Quando historiadores não conseguem preencher as lacunas do tempo, são os escritores quem inventam a história. Sempre percebi isso, desde quando me entendi como autor, mas, principalmente, como leitor. Ainda mais ao ouvir palestra do Professor Francisco Aurélio Ribeiro, sobre a História da literatura do Espírito Santo, na disciplina homônima da Professora Renata Bomfim, da Universidade Federal do Espírito Santo (Ufes). E, sobretudo, quando o assunto foi Vasco Fernandes Coutinho, nosso primeiro donatário.

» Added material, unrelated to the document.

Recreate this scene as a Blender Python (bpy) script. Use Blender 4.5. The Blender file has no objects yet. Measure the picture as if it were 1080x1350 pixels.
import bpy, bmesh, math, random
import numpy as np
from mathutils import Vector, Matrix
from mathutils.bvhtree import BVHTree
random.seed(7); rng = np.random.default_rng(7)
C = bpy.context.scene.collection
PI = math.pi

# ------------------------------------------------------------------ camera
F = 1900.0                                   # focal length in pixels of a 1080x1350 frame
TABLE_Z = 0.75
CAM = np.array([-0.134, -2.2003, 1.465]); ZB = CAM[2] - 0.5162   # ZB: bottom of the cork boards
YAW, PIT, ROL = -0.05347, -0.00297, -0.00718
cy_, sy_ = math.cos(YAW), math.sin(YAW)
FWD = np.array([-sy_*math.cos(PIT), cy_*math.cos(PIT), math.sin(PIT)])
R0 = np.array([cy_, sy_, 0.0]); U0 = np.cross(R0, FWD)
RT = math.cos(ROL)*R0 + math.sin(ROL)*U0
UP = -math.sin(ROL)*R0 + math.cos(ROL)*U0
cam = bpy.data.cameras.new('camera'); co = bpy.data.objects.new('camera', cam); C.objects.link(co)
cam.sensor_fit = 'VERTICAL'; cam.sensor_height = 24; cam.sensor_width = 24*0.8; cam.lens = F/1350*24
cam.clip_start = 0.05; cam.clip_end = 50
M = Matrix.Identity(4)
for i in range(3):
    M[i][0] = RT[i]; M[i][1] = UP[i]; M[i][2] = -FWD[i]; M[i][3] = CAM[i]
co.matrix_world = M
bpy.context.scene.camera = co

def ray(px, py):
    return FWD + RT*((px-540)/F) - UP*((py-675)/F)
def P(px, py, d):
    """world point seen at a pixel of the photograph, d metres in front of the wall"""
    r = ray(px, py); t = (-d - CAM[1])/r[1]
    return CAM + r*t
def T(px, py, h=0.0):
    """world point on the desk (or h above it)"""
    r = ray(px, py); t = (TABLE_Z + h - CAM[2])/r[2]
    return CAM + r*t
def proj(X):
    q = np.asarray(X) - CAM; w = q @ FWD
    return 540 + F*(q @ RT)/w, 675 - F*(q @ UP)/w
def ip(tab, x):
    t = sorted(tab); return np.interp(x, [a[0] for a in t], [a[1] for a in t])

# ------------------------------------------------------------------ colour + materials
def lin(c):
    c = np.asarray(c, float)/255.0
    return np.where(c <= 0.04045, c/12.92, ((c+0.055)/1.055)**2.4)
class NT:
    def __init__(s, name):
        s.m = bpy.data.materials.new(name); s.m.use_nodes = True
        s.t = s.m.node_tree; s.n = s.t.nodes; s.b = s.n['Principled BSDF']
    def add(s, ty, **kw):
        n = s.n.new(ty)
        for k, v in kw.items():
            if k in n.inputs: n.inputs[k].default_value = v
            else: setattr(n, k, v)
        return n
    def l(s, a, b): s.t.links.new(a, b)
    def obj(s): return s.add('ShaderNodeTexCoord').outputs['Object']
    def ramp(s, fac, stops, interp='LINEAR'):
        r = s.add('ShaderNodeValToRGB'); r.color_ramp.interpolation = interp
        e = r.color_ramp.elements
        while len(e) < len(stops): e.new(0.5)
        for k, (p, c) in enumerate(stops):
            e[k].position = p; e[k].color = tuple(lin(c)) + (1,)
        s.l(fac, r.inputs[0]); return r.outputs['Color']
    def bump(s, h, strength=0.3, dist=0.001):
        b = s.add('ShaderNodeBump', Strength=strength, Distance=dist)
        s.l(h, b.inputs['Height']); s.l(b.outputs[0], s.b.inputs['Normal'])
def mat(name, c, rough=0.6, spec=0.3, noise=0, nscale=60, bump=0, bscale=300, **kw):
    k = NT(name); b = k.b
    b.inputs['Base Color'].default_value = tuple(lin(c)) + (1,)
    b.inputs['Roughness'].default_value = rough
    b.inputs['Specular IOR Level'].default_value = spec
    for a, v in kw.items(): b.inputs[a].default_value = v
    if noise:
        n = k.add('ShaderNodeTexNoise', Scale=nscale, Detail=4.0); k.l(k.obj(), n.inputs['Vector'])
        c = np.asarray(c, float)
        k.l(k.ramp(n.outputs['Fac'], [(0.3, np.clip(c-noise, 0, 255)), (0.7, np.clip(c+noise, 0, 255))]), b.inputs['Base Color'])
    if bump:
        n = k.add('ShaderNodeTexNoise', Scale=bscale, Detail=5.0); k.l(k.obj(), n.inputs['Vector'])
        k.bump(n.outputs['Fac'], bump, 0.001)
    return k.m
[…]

Os historiadores não fizeram muitas concessões a Vasco Fernandes. A pecha de “fracassado” parece tê-lo acompanhado ao longo dos tempos, como se ele fosse a origem da nossa “pequenez” ante os “gigantes” que nos circundam. Primeiro donatário da Capitania do Espírito Santo, Vasco não poderia ser nada além de um fidalgo, agraciado pela Carta Foral do Rei Dom João III, no dia 07/10/1534. Esse documento é, indubitavelmente, a certidão de nascimento do povo capixaba.
Se olharmos para a História do Espírito Santo de uma forma menos tradicional, ou, melhor, menos eivada dos (pré)conceitos que nos foram aprendidos, vamos ver que esse mesmo Vasco foi o visionário de um Mundo Novo, que em muito se coadunava com a crença das Américas como o “Éden Perdido”, o paraíso nos Trópicos. O paradigma eminentemente católico não poderia render outras denominações que as da liturgia: a caravela, Glória, remetia ao próprio paraíso e o nome Espírito Santo, terceira pessoa da Trindade. Há autores que creem ter sido a chegada dos portugueses, na época de Pentecostes, em 23 de maio de 1535, proposital, uma vez que eles já sabiam o tempo de viagem de Portugal até o Brasil.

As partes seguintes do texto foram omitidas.